- _What you are asked to do_
Within the records below, find each line that holds the string "part", then copy it.

>> start The data

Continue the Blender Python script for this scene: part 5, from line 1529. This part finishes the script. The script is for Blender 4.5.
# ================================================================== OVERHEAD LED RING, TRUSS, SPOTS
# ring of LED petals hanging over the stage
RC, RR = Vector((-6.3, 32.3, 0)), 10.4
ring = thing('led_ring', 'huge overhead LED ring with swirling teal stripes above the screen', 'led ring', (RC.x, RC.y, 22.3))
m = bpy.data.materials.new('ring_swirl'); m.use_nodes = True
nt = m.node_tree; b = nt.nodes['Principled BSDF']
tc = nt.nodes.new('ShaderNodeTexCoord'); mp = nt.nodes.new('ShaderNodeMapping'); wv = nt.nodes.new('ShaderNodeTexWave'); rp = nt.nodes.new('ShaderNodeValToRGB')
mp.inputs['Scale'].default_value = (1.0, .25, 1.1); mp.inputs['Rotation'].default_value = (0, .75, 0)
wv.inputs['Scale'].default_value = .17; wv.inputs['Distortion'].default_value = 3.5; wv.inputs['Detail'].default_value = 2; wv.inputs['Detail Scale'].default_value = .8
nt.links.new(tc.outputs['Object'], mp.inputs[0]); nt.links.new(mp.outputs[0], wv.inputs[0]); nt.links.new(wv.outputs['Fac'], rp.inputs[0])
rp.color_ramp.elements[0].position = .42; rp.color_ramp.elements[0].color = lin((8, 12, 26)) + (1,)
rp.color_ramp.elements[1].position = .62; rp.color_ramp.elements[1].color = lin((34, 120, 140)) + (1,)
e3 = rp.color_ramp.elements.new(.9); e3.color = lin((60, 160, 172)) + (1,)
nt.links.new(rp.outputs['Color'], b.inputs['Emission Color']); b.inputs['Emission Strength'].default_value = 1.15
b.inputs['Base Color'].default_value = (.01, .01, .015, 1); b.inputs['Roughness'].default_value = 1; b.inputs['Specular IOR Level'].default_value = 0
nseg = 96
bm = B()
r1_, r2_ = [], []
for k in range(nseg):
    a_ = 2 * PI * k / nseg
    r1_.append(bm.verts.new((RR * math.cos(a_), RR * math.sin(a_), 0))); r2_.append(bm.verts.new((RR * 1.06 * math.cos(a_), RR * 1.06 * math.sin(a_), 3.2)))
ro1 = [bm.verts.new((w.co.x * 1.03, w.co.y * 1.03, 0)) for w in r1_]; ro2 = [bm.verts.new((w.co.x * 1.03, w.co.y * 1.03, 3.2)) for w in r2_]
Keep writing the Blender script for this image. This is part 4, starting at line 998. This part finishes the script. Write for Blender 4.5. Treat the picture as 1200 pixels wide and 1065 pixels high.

>> end The data

- _Expected answer_
Continue the Blender Python script for this scene: part 5, from line 1529. This part finishes the script. The script is for Blender 4.5.
Keep writing the Blender script for this image. This is part 4, starting at line 998. This part finishes the script. Write for Blender 4.5. Treat the picture as 1200 pixels wide and 1065 pixels high.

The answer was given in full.